Come rispondere, allora? Con quella che il papa definisce “la pazienza della fede: “Bisogna avere il coraggio di rimanere e di accogliere nel mio ‘qui e ora’, nella mia situazione così com’è, la presenza di Dio. Quanta gente, in preda all’accidia, mossa da un’inquietudine senza volto, ha stupidamente abbandonato la via di bene che aveva intrapreso”. Ecco perché “è una battaglia decisiva, che bisogna vincere a tutti i costi”. I santi – ha aggiunto il pontefice – “ci insegnano ad attraversare la notte nella pazienza accettando la povertà della fede. Hanno raccomandato, sotto l’oppressione dell’accidia, di tenere una misura di impegno più piccola, di fissare traguardi più a portata di mano, ma nello stesso tempo di resistere e di perseverare appoggiandoci a Gesù, che mai abbandona nella tentazione”.

“La fede, tormentata dalla prova dell’accidia - ha concluso - non perde di valore. È anzi la vera fede, l’umanissima fede, che nonostante tutto, nonostante l’oscurità che la acceca, ancora umilmente crede. È quella fede che rimane nel cuore, come rimane la brace sotto la cenere”.
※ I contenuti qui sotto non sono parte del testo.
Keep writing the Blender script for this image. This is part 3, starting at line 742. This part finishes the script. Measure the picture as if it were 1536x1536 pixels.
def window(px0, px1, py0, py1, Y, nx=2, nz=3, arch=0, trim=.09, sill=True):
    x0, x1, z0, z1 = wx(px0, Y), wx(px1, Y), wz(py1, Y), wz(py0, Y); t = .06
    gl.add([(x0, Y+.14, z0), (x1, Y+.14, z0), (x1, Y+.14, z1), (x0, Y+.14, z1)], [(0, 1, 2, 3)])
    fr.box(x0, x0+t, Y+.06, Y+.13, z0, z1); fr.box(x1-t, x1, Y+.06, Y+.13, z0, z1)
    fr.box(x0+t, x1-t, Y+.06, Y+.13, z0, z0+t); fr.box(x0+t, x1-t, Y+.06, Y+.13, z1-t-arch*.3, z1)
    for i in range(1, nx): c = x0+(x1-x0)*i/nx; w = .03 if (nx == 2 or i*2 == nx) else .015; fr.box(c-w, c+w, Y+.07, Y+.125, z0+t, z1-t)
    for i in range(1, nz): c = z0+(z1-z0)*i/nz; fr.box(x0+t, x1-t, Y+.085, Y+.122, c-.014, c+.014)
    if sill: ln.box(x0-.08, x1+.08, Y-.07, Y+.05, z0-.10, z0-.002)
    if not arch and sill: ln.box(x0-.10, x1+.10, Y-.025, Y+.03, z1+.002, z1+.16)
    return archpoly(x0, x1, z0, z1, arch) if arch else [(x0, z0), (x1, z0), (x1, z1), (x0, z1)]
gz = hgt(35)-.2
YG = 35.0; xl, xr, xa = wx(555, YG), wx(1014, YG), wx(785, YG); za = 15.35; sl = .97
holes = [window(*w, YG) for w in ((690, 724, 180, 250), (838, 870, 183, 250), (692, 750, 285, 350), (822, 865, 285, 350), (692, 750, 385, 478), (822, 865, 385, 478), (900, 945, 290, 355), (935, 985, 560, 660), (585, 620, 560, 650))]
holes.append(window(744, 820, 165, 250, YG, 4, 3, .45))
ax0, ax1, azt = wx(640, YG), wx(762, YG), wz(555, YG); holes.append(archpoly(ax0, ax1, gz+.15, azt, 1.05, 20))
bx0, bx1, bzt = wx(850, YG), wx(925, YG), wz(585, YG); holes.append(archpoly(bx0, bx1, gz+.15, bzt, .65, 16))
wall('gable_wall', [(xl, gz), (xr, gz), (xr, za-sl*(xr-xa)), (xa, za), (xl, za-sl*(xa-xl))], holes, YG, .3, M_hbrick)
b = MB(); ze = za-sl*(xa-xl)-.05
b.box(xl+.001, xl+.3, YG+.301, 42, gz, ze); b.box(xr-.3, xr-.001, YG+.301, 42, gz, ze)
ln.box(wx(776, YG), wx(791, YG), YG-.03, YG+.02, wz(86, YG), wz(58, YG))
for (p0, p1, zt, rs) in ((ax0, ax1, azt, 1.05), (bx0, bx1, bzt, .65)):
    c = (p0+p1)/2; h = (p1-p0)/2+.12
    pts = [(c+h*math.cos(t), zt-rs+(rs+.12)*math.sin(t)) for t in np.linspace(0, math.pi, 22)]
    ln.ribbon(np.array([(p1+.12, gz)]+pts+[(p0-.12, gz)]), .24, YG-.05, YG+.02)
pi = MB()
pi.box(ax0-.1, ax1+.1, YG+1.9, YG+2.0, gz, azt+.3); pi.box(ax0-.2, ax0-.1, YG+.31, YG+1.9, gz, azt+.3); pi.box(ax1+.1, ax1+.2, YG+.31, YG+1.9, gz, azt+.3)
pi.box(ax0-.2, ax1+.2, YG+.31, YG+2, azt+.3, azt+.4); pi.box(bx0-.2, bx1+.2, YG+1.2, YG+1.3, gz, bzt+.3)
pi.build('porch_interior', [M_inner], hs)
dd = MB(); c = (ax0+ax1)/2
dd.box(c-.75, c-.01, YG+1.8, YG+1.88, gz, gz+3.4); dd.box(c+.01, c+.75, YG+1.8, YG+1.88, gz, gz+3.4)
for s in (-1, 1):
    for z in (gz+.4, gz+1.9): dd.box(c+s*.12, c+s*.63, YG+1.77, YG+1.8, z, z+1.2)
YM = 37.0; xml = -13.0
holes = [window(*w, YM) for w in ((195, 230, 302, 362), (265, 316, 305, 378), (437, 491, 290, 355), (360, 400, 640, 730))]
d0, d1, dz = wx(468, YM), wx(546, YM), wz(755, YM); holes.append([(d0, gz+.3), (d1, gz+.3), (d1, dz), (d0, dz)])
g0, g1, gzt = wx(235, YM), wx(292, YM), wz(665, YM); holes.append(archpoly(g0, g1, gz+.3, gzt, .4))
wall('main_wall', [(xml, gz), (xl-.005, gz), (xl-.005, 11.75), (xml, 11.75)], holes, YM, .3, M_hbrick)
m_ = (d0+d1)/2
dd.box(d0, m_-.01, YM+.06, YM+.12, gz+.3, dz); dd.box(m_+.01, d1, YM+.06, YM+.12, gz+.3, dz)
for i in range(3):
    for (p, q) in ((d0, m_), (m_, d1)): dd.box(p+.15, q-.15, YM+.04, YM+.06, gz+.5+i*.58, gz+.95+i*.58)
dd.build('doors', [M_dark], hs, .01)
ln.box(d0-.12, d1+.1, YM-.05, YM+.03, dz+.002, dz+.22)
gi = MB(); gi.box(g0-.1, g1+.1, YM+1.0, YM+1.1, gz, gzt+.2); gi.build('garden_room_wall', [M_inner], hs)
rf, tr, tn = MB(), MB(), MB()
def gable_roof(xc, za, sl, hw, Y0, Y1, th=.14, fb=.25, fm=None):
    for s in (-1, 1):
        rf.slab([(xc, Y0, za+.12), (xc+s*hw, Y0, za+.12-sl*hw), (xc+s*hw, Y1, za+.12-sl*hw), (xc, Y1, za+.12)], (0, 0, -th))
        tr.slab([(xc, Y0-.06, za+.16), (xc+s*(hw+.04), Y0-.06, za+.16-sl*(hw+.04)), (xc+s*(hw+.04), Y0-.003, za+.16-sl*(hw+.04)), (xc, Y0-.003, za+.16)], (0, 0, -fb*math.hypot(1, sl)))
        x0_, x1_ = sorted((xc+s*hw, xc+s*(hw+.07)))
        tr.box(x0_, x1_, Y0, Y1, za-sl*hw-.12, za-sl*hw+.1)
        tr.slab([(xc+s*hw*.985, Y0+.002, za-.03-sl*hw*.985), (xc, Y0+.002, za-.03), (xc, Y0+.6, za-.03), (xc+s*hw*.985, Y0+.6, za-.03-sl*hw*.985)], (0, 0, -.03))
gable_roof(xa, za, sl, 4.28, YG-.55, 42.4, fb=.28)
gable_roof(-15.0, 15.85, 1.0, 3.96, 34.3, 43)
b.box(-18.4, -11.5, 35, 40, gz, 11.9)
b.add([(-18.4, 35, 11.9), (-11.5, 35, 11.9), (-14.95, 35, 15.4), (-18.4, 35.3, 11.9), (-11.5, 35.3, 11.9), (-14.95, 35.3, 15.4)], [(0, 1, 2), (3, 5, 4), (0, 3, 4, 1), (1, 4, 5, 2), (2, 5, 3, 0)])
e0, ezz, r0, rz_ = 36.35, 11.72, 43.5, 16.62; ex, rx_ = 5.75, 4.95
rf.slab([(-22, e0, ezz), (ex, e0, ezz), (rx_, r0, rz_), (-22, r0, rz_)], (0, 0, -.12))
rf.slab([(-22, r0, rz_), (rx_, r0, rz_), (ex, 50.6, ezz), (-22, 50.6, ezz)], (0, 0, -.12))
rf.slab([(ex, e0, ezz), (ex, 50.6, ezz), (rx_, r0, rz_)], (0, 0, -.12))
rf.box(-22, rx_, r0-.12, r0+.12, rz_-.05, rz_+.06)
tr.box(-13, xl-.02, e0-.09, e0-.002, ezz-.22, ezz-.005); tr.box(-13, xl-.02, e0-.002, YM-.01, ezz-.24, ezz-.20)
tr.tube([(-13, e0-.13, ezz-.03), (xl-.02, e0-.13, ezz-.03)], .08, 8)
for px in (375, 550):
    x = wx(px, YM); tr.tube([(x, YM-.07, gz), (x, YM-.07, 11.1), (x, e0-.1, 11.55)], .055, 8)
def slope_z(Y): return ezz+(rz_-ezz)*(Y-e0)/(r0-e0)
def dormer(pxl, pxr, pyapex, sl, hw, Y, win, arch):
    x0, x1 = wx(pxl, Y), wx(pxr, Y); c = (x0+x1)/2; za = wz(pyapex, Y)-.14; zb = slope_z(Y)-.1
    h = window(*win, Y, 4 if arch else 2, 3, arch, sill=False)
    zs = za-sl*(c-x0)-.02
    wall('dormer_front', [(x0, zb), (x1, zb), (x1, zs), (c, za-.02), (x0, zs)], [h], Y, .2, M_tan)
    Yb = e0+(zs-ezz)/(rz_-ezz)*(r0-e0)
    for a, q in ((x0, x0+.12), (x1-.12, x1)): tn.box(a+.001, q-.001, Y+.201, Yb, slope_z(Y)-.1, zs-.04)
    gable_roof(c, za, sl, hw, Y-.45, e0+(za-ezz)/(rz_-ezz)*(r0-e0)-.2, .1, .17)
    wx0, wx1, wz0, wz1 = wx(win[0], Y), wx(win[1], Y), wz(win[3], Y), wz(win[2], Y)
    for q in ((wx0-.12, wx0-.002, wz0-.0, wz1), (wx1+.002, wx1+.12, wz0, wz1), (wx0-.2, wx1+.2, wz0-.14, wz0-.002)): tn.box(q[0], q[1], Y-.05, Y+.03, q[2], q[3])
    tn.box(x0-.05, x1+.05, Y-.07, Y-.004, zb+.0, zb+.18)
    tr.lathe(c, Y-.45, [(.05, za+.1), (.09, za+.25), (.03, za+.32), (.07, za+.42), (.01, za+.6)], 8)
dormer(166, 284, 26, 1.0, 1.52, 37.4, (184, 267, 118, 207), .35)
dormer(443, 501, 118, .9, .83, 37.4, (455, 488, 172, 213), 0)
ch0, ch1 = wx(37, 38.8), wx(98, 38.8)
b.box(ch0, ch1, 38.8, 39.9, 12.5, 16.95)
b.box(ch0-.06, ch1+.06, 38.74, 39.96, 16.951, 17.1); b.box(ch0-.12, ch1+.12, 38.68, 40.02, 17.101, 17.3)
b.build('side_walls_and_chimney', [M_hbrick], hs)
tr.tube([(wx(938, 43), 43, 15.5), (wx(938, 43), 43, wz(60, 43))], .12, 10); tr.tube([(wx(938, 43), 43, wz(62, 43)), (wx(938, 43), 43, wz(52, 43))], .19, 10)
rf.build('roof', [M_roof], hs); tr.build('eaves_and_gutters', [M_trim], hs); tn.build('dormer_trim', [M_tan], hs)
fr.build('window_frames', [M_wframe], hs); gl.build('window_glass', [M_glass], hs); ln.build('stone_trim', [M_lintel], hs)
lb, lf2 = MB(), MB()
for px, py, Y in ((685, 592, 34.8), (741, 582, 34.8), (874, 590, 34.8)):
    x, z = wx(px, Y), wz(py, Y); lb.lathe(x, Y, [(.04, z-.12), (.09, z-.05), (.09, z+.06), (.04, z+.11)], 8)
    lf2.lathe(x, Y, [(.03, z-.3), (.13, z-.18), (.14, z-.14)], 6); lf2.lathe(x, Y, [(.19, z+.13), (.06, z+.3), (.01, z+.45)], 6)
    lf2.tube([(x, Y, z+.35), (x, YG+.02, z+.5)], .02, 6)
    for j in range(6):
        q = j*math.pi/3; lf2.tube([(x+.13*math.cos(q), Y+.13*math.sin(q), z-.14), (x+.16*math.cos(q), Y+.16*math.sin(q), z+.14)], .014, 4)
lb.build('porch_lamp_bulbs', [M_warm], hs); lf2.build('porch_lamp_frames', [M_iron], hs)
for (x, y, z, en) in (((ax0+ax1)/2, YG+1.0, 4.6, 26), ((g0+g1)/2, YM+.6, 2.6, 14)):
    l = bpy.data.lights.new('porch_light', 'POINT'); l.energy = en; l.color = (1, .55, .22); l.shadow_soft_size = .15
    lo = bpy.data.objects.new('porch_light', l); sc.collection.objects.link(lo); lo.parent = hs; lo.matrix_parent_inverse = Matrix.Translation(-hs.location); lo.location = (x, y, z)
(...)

Salutando, infine, i gruppi di pellegrini presenti ha rivolto un omaggio speciale al 95enne cardinale albanese Ernest Simoni, anche lui oggi nell’Aula Paolo VI. “È un martire vivente – ha detto -. Da prete, da vescovo, ha vissuto 28 anni in carcere, nelle carceri dell’Albania comunista, la persecuzione forse più crudele. E continua a dare testimonianza. E come lui, tanti” ha aggiunto, ribadendo il pensiero già più volte espresso secondo cui oggi nel mondo ci sono “più martiri ancora che agli inizi” del cristianesimo.